Conveying Essence
June 8, 2026
Much artistic discourse is just noise in my opinion, but occasionally I come across something genuinely informative. Though the tools and techniques may vary, all forms of creative expression are more similar to each other than they are different. I find I often learn the most about my photography from artists working in unfamiliar mediums, perhaps because my habitual ways of thinking about photography stop acting as filters. The techniques they discuss fall away and it becomes easier to pick out the core thing they are talking about. Also, if a photographer offers a great piece of insight, it is easy to accidentally copy what they are doing. When Rick Rubin the music producer or Rainer Maria Rilke the poet share their wisdom, I have no copy and paste option as a photographer. I then get to figure out how to bring the core thing to my work in a way that is still very much my own.
My friend and talented painter Nora Akino recently showed me this article about the painter Alex Katz. The lines that most stood out to me were: “specificity—of perception and also of the marks themselves—is everything; the generic is the enemy of art. To draw is to search for the essence of a scene, and a detail used well is a visual synecdoche, a part that can stand for the whole... The best painters first make you privy to and then allow you to forget the complex web of decisions that determined the image you’re looking at. The constructedness of it is both there and not there.”

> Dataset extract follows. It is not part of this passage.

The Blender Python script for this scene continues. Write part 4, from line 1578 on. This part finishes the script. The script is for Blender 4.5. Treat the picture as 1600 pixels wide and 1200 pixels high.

When I’m in a landscape, especially if using a long lens but even if I shoot super wide, I am necessarily making choices about what to exclude from the frame, as well as how to arrange what does make it into the frame. The landscape is vastly more complex and contains far more sensory information than could ever be included in a two dimensional visual representation of a single moment. Perfectly realistic depiction is impossible even if that was my aim. Construction is inherent. I think the excerpt above points to a way to construct an image that still faithfully conveys the essence and specificity of the place, or my experience of it, by finding parts that embody or contain the whole. Finding where the whole is already showing itself.
Three years ago, I wrote this essay about playing with visual polarities as proxies to convey the essence and emotional qualities of a place (and in parallel, to explore and amplify similar dynamics within myself). I suggested to “get to the location well before the interesting stuff starts happening, forget any bullshit compositional rules and other formulaic approaches, and simply become attuned with the landscape and light. Approach with an attitude of reverence. Become surrendered and impressionable. Spend weeks, months, or years there if possible. Listen carefully to whatever language the landscape happens to be speaking and let that permeate inward and offer guidance. If there is a foreground that enhances the harmony of the composition, consider including it. If there are no such foregrounds, try to find a way to remove the foreground from the composition entirely. And be decisive when hitting the shutter button. There is no need to be polite or shy when deciding how to convey a scene. Be bold enough to attempt to drill down right to the essence of the scene in a single frame.” I’m now seeing how the article Nora shared with me, especially the concept of the visual synecdoche, layers onto the same core thing.